Equal volumes of two solutions of `HCl` are mixed. One solution has a `pH = 1`, while the other has a `pH = 5`. The `pH` of the resulting solution is

To solve the problem, we need to find the pH of the resulting solution when equal volumes of two HCl solutions with different pH values are mixed. Here’s a step-by-step solution: ### Step 1: Determine the H⁺ ion concentrations from the given pH values. - For the first solution with pH = 1: \[ [H^+]_1 = 10^{-pH} = 10^{-1} = 0.1 \, \text{mol/L} \] - For the second solution with pH = 5: \[ [H^+]_2 = 10^{-pH} = 10^{-5} = 0.00001 \, \text{mol/L} \] ### Step 2: Assume equal volumes of both solutions. Let’s assume we mix 1 L of each solution.
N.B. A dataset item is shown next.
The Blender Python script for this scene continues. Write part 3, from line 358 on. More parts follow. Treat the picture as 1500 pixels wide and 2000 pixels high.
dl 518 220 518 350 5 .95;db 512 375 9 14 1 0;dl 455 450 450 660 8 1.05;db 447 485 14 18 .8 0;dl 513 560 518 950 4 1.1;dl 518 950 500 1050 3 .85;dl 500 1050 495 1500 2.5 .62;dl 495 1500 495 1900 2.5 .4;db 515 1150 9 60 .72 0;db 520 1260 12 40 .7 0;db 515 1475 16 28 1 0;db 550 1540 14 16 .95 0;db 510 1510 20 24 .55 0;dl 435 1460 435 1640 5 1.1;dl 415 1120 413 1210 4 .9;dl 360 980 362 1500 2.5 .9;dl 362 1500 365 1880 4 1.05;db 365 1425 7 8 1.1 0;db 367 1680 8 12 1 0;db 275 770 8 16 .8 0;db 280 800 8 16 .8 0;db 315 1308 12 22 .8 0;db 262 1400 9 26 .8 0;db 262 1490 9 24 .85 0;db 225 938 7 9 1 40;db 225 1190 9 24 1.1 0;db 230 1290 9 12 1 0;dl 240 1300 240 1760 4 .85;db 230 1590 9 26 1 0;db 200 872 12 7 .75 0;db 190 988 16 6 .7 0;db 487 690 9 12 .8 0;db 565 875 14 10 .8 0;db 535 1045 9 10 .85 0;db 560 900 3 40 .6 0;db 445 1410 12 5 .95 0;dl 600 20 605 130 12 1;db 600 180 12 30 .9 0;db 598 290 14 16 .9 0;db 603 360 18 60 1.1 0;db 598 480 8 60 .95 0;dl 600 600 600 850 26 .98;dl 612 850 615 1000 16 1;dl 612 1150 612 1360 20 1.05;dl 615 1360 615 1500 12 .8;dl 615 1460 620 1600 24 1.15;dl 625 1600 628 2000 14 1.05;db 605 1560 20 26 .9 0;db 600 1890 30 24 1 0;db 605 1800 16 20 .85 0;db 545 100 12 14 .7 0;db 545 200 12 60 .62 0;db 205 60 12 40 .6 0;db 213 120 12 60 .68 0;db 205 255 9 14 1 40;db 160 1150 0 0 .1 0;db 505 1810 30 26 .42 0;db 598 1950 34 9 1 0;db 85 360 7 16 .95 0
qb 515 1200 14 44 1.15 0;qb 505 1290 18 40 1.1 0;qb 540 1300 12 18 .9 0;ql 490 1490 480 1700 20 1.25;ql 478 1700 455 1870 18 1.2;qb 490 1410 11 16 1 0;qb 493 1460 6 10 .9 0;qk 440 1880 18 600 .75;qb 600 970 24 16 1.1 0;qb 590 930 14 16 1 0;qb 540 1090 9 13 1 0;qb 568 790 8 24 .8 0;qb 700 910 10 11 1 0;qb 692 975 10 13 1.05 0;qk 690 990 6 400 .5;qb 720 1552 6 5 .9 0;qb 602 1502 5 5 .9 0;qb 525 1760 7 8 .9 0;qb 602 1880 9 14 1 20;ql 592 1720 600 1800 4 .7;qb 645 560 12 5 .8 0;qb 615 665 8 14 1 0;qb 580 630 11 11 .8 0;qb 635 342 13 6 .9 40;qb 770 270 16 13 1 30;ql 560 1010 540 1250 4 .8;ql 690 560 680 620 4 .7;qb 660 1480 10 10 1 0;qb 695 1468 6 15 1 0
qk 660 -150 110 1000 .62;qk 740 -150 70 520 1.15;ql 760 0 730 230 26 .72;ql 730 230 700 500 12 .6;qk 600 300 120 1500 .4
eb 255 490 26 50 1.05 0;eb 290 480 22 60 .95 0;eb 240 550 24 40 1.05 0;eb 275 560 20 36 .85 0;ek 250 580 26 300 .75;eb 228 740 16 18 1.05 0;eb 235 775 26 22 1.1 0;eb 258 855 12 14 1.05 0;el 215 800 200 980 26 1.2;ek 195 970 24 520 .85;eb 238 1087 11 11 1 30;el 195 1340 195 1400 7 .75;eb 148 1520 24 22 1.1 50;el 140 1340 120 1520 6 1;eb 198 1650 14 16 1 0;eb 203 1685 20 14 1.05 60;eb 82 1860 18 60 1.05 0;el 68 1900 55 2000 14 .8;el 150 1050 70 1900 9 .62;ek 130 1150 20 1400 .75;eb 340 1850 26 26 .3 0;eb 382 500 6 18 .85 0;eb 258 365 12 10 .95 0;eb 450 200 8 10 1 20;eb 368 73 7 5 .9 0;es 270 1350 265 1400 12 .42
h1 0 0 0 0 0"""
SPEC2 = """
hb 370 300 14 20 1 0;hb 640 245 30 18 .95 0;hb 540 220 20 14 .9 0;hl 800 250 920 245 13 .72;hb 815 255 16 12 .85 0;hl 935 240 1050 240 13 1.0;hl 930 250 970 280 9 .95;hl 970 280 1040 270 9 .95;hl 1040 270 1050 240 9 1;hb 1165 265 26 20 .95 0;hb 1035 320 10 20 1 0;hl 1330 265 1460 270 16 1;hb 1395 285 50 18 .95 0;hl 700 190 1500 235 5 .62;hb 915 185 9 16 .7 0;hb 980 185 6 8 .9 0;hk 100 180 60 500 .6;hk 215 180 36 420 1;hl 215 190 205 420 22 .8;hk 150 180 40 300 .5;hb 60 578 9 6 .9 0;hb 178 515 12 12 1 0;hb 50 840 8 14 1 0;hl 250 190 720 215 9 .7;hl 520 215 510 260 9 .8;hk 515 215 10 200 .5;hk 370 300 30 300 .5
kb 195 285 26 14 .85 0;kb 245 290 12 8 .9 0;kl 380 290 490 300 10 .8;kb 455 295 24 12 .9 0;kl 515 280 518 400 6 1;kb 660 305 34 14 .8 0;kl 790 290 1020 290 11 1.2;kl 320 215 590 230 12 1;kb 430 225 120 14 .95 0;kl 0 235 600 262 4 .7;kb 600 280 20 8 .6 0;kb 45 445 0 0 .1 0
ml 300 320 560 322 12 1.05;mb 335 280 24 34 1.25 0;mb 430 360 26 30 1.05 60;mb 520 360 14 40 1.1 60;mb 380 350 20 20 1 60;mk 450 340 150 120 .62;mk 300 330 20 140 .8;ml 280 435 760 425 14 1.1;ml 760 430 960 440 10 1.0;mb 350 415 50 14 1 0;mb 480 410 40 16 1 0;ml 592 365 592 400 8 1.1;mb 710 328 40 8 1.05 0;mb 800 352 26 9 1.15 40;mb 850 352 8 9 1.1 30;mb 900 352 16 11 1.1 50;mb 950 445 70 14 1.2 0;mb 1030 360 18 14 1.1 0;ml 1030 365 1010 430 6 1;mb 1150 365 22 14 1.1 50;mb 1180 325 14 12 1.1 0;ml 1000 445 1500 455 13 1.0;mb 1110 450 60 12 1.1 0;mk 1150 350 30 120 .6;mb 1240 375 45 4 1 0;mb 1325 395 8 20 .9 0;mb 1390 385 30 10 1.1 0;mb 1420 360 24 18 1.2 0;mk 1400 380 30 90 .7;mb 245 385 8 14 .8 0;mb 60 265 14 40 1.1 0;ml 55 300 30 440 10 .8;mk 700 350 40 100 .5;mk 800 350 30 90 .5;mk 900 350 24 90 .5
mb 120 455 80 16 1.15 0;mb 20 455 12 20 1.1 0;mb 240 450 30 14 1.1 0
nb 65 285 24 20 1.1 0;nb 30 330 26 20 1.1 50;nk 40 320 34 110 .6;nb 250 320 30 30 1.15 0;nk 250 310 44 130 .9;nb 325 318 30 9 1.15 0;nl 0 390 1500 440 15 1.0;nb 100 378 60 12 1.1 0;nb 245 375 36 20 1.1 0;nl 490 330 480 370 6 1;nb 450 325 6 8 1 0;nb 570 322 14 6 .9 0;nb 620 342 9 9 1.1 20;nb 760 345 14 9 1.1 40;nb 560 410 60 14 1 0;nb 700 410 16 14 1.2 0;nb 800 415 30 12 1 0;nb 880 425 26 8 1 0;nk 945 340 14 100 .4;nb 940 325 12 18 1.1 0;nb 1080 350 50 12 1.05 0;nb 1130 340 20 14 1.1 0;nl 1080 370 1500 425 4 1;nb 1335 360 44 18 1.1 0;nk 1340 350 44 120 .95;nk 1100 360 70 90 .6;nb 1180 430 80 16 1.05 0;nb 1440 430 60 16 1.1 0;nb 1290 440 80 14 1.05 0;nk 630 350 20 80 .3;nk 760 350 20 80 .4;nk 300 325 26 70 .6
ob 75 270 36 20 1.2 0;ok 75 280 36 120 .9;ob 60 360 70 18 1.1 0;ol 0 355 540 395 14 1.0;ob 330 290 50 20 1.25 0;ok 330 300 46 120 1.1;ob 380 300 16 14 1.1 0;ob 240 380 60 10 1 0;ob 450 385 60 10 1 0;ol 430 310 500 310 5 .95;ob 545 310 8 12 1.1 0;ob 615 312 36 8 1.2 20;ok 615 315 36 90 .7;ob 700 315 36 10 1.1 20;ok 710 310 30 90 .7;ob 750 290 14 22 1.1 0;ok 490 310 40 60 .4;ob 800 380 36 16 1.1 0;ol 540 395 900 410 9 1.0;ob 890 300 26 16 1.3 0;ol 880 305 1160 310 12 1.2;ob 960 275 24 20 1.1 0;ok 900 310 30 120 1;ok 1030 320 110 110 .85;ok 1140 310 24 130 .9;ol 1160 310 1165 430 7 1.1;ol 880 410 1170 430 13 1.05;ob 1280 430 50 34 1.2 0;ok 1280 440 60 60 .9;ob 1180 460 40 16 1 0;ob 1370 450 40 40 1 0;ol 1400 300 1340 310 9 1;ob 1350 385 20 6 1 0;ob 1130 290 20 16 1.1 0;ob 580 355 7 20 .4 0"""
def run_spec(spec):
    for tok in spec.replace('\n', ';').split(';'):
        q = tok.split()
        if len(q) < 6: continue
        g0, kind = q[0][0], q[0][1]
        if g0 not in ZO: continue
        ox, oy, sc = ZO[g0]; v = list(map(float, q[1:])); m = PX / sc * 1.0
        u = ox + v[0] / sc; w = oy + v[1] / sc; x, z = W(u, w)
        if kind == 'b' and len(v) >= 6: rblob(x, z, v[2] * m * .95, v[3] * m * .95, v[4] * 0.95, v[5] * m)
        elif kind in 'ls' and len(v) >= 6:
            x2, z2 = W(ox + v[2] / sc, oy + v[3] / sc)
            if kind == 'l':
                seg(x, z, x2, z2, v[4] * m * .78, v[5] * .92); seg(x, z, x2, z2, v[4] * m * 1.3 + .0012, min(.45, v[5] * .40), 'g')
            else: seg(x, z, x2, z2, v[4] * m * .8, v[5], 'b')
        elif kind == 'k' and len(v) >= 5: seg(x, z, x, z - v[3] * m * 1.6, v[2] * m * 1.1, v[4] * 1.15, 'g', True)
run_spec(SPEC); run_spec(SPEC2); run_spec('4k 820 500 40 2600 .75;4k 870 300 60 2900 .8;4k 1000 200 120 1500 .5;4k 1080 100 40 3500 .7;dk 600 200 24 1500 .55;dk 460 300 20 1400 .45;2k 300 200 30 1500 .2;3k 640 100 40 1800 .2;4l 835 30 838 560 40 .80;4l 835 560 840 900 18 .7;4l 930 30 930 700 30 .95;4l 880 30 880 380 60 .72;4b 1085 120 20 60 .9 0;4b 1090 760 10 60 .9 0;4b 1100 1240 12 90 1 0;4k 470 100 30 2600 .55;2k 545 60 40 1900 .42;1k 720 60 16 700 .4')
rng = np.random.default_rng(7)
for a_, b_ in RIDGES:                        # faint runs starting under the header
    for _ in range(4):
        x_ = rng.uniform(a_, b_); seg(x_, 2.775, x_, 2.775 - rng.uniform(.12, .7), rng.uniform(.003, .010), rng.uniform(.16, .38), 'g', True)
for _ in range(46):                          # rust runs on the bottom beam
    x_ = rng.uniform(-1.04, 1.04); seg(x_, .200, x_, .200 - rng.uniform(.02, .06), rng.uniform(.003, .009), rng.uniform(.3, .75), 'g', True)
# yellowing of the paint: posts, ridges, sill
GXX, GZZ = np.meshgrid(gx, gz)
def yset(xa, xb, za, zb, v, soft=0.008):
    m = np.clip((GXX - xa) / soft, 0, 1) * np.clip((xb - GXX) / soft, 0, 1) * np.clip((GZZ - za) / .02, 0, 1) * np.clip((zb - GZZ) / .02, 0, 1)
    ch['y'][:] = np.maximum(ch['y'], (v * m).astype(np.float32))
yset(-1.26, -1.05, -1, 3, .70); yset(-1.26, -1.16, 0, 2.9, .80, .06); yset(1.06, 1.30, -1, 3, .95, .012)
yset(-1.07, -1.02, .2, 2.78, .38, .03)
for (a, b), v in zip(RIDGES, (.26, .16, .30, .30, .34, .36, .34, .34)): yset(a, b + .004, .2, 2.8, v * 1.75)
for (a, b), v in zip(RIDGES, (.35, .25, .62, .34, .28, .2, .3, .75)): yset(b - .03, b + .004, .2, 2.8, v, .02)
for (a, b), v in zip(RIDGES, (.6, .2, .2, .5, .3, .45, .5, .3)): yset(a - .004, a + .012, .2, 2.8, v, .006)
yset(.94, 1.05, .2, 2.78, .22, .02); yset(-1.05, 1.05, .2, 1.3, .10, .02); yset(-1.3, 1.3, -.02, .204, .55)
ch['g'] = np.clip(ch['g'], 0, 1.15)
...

Therefore, the total volume after mixing will be: \[ V_{total} = V_1 + V_2 = 1 \, \text{L} + 1 \, \text{L} = 2 \, \text{L} \] ### Step 3: Calculate the total moles of H⁺ ions from both solutions. - Moles of H⁺ from the first solution: \[ \text{Moles}_1 = [H^+]_1 \times V_1 = 0.1 \, \text{mol/L} \times 1 \, \text{L} = 0.1 \, \text{mol} \] - Moles of H⁺ from the second solution: \[ \text{Moles}_2 = [H^+]_2 \times V_2 = 0.00001 \, \text{mol/L} \times 1 \, \text{L} = 0.00001 \, \text{mol} \] ### Step 4: Calculate the total moles of H⁺ ions in the resulting solution. \[ \text{Total moles of H}^+ = \text{Moles}_1 + \text{Moles}_2 = 0.1 + 0.00001 = 0.10001 \, \text{mol} \] ### Step 5: Calculate the concentration of H⁺ ions in the resulting solution. \[ [H^+]_{total} = \frac{\text{Total moles of H}^+}{V_{total}} = \frac{0.10001 \, \text{mol}}{2 \, \text{L}} = 0.050005 \, \text{mol/L} \] ### Step 6: Calculate the pH of the resulting solution. Using the formula for pH: \[ pH = -\log[H^+]_{total} = -\log(0.050005) \] Calculating this gives: \[ pH \approx 1.301 \] ### Conclusion The pH of the resulting solution is approximately 1.301, which lies between 1 and 2.